## BEGIN

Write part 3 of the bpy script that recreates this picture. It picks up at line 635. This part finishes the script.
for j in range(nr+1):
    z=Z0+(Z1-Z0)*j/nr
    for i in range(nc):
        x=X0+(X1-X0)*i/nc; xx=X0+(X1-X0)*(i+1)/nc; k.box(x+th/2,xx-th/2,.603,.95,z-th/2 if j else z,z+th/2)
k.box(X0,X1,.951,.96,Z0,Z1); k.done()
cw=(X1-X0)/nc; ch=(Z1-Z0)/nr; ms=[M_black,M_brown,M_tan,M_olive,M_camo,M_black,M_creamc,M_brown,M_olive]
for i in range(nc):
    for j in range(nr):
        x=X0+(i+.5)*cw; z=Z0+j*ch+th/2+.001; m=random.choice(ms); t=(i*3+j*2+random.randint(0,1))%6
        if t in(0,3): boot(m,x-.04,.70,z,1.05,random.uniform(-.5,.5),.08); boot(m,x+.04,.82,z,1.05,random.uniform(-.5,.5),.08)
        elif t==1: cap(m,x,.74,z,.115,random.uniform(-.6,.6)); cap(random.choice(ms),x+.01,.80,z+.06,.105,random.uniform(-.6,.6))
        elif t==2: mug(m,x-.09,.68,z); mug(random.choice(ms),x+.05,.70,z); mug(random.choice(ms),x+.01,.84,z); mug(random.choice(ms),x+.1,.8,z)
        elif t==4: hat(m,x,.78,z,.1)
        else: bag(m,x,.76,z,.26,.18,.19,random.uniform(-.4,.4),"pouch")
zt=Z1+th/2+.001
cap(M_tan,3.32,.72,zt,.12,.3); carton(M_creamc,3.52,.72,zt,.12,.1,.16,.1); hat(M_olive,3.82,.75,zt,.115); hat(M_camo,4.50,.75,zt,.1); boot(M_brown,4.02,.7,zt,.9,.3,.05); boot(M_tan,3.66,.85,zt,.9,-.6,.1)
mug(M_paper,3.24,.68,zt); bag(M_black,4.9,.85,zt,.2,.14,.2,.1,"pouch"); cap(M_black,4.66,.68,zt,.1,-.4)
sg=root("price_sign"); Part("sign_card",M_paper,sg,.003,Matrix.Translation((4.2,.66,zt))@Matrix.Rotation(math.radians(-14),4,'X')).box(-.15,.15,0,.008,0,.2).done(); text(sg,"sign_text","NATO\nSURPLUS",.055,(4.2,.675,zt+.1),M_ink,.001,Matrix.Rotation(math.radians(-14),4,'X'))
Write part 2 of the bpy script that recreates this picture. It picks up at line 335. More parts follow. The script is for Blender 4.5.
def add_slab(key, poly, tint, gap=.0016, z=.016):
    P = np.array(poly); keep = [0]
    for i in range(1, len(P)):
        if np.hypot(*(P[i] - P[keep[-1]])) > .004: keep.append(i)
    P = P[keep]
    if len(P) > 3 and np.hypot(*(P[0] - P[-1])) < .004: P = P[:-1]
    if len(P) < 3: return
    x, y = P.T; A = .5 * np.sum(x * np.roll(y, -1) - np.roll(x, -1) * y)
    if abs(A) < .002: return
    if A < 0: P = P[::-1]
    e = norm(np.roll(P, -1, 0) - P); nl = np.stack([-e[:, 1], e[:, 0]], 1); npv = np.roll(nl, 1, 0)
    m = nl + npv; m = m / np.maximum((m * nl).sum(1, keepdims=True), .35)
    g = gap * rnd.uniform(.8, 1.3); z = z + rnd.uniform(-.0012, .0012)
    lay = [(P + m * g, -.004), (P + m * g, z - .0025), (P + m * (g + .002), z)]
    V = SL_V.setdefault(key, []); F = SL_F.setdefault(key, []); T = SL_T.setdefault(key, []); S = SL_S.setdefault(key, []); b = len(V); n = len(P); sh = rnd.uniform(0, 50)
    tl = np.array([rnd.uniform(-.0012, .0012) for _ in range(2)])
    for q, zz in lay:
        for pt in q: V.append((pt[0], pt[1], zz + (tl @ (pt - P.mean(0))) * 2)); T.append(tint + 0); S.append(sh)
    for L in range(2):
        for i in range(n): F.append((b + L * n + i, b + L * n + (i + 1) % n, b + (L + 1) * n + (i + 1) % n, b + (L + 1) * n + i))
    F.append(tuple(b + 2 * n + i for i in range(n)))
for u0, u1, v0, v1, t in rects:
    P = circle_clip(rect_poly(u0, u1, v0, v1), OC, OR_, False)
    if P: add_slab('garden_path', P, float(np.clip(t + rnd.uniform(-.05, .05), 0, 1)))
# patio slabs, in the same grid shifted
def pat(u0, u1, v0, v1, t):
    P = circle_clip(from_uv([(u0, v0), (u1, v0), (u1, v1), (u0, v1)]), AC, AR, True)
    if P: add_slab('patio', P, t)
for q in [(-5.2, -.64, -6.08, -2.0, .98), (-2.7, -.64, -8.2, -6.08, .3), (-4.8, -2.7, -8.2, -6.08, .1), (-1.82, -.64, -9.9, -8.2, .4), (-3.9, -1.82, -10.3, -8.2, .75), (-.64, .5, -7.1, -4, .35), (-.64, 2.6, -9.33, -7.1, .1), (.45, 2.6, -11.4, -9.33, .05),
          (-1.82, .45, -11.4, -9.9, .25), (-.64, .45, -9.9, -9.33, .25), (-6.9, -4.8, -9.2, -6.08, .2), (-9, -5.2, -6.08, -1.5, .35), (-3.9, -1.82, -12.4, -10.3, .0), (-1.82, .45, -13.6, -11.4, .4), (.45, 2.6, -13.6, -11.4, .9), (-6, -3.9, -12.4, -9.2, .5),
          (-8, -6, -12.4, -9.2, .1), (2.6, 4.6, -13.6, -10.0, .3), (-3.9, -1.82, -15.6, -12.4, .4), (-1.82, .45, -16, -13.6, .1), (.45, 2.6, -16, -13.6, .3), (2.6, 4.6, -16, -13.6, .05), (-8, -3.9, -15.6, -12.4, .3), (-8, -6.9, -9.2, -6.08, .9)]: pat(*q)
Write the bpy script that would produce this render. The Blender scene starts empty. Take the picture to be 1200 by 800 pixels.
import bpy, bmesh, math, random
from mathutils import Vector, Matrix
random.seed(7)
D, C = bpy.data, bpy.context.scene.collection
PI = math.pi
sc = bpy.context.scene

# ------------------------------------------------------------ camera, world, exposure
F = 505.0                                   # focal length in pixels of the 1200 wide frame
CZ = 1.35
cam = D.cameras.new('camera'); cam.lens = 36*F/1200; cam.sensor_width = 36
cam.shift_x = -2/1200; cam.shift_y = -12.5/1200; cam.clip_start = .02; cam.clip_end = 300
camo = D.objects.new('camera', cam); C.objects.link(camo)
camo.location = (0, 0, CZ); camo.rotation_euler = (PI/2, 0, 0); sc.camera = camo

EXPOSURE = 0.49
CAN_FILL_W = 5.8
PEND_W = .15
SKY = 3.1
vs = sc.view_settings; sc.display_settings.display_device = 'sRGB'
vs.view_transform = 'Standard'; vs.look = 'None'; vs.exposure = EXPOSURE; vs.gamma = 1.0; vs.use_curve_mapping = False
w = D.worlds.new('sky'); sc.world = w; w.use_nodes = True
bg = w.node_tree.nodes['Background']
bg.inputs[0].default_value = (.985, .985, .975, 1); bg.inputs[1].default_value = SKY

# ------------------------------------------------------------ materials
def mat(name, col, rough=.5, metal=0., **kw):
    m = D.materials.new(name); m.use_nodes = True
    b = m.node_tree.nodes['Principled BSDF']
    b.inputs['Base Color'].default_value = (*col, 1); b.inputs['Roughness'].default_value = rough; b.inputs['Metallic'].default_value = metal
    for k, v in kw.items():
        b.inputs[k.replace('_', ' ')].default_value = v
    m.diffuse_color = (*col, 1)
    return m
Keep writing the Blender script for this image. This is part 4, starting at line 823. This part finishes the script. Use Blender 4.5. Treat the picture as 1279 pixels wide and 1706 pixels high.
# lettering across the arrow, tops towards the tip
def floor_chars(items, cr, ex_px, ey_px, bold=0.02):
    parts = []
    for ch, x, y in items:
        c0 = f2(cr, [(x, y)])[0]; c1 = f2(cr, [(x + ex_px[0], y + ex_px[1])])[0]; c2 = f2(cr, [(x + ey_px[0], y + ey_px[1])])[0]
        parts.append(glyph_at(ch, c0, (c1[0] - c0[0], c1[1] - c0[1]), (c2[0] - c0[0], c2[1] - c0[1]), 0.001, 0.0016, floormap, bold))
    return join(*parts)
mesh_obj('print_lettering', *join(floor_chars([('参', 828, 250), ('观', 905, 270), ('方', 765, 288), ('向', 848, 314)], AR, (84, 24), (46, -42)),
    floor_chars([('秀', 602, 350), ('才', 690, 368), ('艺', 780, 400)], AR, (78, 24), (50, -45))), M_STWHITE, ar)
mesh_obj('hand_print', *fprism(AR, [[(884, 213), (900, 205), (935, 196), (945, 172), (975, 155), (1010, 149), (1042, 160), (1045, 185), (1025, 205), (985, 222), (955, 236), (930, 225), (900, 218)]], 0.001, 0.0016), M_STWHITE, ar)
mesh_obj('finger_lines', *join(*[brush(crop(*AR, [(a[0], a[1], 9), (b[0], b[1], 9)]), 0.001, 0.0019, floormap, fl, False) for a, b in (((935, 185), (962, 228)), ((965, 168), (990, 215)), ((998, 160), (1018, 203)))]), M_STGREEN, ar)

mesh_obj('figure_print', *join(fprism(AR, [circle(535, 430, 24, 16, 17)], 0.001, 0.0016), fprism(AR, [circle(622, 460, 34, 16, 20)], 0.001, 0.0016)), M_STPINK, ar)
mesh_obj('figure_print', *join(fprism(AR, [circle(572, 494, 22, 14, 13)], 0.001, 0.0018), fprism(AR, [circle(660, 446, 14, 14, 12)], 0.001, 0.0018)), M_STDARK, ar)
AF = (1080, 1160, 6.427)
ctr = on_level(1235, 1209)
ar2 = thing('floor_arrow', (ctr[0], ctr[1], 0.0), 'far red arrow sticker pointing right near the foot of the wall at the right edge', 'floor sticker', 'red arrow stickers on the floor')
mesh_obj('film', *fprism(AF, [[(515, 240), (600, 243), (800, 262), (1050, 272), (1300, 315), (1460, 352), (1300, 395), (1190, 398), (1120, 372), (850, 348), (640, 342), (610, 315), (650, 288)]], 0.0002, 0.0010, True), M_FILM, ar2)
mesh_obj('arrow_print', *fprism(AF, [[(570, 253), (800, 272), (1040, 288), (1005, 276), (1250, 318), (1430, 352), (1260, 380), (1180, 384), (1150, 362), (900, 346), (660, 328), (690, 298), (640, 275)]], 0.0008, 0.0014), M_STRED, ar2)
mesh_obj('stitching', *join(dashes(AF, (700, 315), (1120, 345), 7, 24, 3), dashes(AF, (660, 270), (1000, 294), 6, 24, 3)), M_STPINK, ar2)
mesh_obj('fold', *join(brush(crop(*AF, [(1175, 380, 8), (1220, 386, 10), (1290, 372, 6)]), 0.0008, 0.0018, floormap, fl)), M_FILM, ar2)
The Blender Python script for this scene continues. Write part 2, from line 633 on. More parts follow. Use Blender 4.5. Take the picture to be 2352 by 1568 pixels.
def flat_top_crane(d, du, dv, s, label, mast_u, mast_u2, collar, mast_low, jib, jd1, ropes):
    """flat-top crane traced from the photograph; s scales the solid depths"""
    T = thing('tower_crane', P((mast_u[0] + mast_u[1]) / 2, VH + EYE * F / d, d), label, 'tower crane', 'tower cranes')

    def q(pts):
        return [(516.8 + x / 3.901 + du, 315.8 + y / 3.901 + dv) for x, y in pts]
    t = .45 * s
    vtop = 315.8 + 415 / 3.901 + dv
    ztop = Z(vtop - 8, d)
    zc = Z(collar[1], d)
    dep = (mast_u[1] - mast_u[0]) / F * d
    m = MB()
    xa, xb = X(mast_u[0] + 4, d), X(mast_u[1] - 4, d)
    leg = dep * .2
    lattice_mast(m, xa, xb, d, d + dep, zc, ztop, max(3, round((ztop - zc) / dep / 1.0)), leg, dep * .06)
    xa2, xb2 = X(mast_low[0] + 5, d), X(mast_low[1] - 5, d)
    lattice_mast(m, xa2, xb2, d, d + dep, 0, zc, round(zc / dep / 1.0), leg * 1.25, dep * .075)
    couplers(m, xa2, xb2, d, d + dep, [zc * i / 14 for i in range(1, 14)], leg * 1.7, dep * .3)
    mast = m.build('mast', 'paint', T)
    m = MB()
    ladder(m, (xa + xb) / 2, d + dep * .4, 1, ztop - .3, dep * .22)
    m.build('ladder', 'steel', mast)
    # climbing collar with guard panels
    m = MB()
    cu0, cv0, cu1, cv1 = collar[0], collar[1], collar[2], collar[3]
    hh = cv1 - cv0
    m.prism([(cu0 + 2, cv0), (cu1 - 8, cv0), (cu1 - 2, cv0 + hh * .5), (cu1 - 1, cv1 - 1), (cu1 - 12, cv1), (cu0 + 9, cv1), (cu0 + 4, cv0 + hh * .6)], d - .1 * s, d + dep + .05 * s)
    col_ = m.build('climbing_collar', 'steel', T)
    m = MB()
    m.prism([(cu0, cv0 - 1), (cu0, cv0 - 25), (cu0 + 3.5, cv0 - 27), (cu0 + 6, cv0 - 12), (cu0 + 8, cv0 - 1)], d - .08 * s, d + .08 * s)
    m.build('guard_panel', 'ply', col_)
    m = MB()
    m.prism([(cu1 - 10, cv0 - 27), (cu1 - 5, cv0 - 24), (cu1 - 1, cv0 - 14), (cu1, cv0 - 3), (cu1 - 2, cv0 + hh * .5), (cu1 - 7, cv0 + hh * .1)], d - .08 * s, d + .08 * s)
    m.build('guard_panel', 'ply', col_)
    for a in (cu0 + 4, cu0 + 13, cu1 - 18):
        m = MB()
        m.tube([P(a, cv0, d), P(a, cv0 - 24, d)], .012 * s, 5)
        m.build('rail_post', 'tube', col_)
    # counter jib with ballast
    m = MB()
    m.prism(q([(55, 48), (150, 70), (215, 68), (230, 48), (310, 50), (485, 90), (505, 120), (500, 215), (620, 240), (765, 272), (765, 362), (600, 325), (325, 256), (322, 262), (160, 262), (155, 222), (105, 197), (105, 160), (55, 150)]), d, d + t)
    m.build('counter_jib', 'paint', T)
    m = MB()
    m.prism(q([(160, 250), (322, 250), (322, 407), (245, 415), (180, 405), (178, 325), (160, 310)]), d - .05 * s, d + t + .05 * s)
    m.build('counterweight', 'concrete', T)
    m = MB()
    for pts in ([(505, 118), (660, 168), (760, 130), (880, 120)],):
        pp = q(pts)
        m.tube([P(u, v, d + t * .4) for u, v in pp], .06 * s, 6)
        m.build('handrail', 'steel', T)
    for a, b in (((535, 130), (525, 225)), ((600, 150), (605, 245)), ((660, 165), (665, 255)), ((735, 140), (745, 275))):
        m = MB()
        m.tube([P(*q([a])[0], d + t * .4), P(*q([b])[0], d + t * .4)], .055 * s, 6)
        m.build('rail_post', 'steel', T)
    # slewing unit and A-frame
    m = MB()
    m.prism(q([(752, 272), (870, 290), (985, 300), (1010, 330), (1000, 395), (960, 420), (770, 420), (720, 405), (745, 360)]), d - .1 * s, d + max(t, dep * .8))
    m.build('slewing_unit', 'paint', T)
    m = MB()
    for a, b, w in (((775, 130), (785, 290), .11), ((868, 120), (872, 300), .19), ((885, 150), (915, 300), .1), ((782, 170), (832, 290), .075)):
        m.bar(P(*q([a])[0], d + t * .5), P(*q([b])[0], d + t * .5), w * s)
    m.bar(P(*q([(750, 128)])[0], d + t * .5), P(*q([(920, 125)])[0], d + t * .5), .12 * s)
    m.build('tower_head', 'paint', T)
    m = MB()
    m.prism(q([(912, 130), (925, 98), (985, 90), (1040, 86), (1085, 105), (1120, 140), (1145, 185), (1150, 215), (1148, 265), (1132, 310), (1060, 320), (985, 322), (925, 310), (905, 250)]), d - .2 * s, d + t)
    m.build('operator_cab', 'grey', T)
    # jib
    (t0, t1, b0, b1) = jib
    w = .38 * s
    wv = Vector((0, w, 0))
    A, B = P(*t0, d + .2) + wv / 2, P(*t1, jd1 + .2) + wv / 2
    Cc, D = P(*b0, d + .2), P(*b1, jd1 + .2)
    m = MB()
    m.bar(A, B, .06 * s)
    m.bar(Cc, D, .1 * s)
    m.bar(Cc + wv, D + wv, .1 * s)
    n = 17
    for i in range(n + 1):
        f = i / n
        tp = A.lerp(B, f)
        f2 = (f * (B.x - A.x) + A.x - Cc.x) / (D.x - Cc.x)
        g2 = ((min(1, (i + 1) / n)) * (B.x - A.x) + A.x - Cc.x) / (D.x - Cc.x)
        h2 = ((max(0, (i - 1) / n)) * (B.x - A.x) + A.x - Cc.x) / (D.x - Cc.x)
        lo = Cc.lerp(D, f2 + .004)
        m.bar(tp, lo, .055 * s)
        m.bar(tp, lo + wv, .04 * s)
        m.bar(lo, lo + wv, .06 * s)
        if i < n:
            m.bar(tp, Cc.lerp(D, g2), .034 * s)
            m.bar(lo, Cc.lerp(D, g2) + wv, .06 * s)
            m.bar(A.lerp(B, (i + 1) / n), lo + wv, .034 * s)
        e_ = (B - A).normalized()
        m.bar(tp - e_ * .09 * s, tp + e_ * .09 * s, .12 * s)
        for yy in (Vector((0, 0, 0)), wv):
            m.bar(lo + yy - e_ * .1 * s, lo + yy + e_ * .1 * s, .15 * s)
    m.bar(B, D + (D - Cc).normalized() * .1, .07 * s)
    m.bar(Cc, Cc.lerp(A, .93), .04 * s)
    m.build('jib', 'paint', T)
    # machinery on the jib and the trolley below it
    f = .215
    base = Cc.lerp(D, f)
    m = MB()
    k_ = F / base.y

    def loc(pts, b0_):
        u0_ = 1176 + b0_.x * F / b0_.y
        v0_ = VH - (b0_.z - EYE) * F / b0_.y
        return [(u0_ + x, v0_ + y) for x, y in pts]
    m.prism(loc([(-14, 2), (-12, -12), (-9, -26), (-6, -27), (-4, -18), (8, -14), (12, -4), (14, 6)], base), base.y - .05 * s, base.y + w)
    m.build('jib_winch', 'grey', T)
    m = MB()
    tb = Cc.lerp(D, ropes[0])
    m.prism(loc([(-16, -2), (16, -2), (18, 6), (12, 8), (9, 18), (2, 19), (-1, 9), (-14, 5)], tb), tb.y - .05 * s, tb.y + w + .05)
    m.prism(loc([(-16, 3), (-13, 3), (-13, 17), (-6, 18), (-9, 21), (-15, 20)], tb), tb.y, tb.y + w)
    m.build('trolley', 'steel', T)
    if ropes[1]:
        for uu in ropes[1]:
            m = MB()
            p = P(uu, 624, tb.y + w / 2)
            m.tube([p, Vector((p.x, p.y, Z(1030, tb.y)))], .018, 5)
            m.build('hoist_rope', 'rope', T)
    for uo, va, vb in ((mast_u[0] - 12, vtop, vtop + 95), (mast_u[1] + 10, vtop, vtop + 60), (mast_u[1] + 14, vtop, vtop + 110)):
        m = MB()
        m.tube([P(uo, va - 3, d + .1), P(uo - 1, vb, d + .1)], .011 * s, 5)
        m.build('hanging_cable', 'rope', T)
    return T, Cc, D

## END

Your task
Retype only this portion of the data above: the line containing "The Blender Python", the line containing "T = thing('tower_crane', P((mast_u[0]", and all lines between them, exactly.

Task response
The Blender Python script for this scene continues. Write part 2, from line 633 on. More parts follow. Use Blender 4.5. Take the picture to be 2352 by 1568 pixels.
def flat_top_crane(d, du, dv, s, label, mast_u, mast_u2, collar, mast_low, jib, jd1, ropes):
    """flat-top crane traced from the photograph; s scales the solid depths"""
    T = thing('tower_crane', P((mast_u[0] + mast_u[1]) / 2, VH + EYE * F / d, d), label, 'tower crane', 'tower cranes')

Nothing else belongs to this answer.